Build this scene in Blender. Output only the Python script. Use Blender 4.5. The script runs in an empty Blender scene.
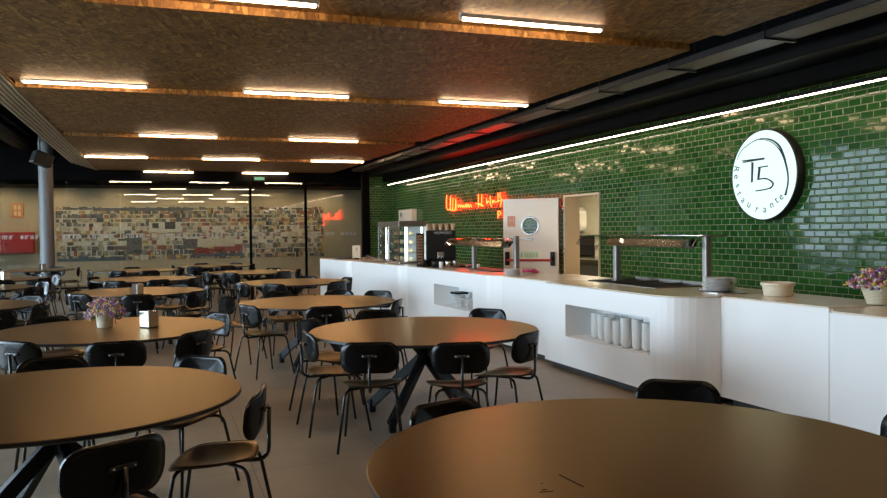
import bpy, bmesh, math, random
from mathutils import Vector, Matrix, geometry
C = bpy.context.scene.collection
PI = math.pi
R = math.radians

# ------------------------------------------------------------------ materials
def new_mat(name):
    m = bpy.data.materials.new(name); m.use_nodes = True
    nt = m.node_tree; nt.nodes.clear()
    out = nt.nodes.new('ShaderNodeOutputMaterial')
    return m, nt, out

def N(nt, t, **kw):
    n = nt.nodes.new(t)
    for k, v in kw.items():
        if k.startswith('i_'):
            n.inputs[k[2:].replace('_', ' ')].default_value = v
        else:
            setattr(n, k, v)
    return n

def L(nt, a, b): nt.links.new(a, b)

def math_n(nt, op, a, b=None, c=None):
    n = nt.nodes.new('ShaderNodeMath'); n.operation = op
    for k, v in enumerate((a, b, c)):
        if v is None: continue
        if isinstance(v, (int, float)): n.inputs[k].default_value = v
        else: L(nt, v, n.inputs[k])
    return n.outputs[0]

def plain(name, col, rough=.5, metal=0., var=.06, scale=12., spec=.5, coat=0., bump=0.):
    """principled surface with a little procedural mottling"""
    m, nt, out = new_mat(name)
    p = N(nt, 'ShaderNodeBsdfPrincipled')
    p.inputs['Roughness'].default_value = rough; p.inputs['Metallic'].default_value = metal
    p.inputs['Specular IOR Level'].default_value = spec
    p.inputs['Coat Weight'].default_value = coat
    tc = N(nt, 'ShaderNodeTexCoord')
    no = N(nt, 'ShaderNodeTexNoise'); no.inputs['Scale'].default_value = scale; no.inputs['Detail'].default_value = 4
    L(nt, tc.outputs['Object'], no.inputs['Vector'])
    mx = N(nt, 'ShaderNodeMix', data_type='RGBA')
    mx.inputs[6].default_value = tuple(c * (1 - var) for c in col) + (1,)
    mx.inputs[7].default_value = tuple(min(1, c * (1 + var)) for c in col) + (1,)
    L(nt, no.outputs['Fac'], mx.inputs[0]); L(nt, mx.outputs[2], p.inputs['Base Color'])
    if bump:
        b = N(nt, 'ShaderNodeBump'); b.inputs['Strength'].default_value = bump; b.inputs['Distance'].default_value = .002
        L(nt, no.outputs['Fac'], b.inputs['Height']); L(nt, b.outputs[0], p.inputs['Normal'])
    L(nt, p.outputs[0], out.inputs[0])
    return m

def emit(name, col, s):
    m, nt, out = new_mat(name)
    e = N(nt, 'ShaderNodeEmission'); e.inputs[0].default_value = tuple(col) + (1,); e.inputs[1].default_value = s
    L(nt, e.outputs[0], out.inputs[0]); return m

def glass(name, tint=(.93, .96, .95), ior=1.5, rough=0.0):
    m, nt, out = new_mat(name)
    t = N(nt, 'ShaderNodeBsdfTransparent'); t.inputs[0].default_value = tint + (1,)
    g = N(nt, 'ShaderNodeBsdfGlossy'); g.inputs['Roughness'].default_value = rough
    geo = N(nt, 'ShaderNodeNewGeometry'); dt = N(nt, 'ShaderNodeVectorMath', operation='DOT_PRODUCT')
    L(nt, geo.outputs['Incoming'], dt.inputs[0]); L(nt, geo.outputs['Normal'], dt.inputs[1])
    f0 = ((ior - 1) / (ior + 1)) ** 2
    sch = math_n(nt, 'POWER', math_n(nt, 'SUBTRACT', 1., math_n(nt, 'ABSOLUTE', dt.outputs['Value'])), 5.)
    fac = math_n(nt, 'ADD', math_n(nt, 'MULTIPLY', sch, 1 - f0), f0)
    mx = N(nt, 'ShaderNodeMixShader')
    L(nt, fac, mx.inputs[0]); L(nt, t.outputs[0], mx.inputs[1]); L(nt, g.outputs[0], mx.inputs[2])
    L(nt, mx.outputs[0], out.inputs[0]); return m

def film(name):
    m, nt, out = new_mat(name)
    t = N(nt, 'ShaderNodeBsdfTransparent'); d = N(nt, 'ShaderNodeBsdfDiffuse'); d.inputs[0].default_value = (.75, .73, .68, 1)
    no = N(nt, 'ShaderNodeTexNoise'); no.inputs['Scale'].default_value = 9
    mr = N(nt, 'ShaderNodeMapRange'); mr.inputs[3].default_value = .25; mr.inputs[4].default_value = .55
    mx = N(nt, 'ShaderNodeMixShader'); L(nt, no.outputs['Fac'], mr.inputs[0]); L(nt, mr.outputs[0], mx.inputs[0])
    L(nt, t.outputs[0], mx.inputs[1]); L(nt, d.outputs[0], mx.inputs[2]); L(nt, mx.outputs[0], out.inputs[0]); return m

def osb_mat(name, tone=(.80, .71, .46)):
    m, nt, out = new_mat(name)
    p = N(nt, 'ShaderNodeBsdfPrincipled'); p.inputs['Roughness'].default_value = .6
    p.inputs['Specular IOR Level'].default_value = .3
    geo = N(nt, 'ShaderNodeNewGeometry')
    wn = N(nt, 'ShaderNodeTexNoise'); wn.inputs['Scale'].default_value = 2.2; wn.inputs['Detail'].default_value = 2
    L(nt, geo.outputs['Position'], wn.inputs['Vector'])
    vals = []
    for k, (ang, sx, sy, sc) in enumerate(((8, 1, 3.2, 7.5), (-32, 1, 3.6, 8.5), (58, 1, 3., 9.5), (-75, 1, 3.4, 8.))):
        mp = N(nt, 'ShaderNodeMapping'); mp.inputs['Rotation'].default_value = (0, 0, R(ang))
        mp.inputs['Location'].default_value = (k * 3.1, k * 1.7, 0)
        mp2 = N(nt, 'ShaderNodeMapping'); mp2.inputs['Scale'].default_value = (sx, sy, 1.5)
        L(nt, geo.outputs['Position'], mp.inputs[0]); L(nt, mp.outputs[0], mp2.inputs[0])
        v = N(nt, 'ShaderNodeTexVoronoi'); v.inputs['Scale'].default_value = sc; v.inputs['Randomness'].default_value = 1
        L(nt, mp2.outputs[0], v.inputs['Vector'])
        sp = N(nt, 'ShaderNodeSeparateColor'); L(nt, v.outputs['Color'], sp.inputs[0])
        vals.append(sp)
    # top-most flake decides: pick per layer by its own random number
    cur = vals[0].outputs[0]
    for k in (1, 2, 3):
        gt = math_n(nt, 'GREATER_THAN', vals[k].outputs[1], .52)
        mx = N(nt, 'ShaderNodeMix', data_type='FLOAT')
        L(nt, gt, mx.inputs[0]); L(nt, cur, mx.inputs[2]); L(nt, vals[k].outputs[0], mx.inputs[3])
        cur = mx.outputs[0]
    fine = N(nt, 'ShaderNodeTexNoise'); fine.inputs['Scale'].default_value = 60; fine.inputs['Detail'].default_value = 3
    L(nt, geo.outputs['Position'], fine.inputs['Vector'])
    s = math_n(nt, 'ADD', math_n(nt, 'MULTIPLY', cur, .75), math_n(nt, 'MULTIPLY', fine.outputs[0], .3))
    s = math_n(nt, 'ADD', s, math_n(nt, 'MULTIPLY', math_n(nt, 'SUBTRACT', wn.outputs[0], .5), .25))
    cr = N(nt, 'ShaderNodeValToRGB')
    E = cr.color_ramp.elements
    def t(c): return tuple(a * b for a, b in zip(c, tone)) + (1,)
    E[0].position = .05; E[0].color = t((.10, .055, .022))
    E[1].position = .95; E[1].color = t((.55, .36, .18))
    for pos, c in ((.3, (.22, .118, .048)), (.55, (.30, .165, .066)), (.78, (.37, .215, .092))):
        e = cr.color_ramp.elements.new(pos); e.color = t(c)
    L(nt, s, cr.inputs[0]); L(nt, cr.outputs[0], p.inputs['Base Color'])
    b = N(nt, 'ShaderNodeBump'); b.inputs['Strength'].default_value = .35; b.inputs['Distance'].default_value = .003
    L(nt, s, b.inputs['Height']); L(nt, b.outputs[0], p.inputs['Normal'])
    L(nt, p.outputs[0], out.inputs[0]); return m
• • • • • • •
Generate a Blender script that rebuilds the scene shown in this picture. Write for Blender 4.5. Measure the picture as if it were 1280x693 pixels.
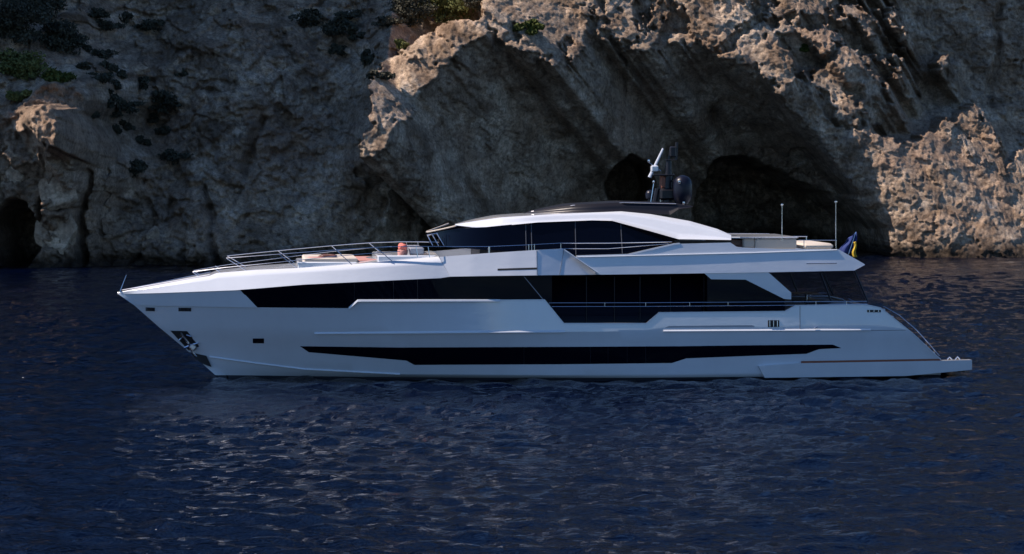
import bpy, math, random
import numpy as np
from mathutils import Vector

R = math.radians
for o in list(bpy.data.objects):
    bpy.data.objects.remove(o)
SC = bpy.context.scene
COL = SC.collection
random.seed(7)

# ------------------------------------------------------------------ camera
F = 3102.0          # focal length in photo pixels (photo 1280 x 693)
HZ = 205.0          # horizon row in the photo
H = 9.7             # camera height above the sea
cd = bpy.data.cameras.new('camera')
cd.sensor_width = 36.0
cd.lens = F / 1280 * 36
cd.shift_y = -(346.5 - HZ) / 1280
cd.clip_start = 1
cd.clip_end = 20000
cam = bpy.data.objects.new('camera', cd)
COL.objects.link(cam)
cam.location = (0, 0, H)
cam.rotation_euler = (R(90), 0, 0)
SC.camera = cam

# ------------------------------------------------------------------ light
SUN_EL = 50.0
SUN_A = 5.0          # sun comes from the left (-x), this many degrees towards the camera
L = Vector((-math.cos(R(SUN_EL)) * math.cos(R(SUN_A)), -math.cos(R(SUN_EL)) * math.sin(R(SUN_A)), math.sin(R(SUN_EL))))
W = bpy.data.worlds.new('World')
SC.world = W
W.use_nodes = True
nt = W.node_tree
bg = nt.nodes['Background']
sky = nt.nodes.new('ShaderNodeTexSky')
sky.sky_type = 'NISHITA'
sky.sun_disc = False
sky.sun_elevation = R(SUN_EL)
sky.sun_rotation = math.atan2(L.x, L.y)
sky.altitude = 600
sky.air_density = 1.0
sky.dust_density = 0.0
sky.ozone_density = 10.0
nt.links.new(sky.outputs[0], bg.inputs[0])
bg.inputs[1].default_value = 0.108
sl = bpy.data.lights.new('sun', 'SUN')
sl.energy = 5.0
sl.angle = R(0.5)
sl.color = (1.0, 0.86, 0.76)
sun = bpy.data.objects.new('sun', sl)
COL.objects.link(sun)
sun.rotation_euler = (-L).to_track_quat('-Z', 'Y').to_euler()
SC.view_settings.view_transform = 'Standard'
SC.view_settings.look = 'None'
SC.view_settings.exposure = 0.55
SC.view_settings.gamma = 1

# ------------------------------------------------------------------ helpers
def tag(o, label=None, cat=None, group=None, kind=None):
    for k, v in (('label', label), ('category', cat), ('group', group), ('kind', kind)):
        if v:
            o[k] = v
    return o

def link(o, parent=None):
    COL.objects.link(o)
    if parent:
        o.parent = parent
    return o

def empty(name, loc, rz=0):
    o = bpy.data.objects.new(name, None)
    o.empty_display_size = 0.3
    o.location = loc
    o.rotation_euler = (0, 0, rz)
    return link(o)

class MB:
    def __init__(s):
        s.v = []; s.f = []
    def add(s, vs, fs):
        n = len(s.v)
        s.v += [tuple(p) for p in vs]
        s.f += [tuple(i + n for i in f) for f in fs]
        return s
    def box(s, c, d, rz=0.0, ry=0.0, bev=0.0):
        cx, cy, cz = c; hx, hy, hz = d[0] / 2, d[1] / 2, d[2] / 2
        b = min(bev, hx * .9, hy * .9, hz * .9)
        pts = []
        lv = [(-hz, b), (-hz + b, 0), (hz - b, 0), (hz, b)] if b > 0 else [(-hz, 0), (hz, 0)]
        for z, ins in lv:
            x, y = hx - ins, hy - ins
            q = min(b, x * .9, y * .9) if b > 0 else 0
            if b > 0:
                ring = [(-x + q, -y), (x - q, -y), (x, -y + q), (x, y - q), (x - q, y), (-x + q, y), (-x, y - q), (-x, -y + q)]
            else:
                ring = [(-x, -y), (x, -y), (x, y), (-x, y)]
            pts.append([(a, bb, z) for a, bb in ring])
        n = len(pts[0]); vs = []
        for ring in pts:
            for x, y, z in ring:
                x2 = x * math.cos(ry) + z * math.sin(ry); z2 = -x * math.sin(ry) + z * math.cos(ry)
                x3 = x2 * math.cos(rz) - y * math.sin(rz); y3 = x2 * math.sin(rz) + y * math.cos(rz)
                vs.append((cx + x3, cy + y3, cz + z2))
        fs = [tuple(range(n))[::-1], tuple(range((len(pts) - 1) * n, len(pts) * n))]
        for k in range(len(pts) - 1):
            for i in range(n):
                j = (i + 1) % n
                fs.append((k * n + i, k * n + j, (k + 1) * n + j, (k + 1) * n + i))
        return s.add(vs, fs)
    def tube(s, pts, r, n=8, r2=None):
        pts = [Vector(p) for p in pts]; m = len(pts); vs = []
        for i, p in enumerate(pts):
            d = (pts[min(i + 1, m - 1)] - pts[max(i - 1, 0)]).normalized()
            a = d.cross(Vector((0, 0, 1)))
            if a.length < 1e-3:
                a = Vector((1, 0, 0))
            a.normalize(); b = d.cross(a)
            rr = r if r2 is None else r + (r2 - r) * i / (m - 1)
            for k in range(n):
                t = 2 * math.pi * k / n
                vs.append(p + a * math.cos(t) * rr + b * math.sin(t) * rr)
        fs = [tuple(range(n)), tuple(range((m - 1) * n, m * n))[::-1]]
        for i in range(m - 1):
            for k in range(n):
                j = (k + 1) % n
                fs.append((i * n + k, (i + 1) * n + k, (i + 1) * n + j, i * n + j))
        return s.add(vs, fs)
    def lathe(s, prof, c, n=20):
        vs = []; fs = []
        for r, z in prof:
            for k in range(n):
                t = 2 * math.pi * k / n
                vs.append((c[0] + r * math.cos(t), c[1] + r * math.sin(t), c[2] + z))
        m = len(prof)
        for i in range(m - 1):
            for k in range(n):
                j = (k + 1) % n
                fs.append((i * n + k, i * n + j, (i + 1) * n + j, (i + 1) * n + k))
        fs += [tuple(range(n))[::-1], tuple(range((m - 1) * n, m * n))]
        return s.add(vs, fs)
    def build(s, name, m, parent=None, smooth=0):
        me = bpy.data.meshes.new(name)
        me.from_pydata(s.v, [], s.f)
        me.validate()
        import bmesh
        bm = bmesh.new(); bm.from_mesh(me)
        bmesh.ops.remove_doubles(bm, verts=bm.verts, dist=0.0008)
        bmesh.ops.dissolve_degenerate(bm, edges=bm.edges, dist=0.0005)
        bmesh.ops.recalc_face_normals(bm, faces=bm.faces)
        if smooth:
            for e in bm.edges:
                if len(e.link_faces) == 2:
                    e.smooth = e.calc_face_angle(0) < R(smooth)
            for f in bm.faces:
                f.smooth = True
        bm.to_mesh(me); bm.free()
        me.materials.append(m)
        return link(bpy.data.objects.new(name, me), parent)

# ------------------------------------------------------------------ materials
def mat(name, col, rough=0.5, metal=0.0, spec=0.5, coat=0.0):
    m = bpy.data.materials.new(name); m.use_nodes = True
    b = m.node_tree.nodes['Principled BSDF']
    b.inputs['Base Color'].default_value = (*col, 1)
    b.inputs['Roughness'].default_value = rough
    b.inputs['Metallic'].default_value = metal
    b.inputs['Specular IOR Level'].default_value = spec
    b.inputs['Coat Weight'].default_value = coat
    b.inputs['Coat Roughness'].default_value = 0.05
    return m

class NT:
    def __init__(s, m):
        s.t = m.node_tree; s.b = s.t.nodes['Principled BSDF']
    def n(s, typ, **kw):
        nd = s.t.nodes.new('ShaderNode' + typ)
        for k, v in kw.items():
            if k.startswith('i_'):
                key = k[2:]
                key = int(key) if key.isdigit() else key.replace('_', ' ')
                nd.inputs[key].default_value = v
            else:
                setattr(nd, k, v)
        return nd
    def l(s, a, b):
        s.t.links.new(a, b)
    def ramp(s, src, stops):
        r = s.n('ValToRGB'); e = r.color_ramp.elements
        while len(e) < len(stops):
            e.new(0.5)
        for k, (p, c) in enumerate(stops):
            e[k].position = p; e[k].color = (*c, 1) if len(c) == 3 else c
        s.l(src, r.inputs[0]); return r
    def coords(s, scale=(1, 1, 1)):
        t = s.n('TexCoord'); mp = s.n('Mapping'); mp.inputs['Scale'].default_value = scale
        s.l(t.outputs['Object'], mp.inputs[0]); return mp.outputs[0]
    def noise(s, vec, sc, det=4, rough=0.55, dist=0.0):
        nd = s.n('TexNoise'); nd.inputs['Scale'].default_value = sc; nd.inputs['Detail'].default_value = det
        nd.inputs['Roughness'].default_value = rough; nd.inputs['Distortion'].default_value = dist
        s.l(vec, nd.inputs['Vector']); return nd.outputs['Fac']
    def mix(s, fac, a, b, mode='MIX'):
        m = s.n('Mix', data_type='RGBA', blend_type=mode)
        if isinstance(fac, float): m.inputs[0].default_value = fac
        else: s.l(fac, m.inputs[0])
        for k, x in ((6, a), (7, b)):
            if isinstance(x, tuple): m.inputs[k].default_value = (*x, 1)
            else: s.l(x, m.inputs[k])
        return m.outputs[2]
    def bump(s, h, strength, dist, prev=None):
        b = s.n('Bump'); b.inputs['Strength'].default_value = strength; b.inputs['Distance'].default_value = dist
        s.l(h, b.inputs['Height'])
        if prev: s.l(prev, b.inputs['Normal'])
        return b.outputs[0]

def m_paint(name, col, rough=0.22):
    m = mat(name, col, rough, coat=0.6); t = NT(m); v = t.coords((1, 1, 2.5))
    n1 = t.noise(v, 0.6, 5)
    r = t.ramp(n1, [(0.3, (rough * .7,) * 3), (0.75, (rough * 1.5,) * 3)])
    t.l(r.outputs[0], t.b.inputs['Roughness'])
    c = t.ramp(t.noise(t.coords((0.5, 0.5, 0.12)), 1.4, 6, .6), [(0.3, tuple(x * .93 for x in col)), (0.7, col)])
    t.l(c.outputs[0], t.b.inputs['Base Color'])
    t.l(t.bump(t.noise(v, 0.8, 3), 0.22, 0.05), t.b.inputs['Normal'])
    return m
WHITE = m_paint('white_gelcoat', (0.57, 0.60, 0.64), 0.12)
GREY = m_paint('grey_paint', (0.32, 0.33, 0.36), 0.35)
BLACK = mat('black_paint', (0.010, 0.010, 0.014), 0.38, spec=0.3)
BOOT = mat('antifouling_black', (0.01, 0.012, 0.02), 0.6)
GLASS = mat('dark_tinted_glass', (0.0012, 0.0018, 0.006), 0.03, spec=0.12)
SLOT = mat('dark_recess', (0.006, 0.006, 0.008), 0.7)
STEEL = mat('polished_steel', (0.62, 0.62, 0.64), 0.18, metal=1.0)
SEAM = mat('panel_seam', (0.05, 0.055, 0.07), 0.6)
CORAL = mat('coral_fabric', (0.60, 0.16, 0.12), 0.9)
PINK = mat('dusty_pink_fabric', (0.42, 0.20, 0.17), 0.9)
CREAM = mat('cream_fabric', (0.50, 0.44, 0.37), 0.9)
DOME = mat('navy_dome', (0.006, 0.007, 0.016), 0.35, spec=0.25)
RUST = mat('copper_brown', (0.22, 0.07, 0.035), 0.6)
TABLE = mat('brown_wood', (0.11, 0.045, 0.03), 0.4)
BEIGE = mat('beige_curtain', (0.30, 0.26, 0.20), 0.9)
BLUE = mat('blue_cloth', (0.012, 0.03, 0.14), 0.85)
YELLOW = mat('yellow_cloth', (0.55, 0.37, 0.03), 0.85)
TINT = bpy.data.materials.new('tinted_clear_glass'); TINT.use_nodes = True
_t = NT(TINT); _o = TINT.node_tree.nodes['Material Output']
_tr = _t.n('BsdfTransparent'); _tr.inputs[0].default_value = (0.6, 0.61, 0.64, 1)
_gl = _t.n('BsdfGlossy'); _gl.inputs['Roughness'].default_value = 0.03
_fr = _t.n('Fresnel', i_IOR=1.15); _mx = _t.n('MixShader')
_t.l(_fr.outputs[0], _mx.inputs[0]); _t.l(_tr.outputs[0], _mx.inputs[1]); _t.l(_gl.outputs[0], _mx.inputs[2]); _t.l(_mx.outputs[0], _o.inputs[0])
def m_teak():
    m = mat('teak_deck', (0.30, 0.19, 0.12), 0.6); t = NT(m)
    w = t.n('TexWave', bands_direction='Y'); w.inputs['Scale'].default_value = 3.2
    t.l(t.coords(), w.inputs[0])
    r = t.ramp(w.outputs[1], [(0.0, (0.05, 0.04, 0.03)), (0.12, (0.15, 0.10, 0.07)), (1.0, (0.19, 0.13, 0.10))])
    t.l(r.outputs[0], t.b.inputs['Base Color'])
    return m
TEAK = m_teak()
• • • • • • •
Task to complete =
Restate word for word the part that opens with the line containing "Build this scene" and closes with the line containing "return n.outputs[0]", both ends included, and nothing else. Omit any images.

Full output =
Build this scene in Blender. Output only the Python script. Use Blender 4.5. The script runs in an empty Blender scene.
import bpy, bmesh, math, random
from mathutils import Vector, Matrix, geometry
C = bpy.context.scene.collection
PI = math.pi
R = math.radians

# ------------------------------------------------------------------ materials
def new_mat(name):
    m = bpy.data.materials.new(name); m.use_nodes = True
    nt = m.node_tree; nt.nodes.clear()
    out = nt.nodes.new('ShaderNodeOutputMaterial')
    return m, nt, out

def N(nt, t, **kw):
    n = nt.nodes.new(t)
    for k, v in kw.items():
        if k.startswith('i_'):
            n.inputs[k[2:].replace('_', ' ')].default_value = v
        else:
            setattr(n, k, v)
    return n

def L(nt, a, b): nt.links.new(a, b)

def math_n(nt, op, a, b=None, c=None):
    n = nt.nodes.new('ShaderNodeMath'); n.operation = op
    for k, v in enumerate((a, b, c)):
        if v is None: continue
        if isinstance(v, (int, float)): n.inputs[k].default_value = v
        else: L(nt, v, n.inputs[k])
    return n.outputs[0]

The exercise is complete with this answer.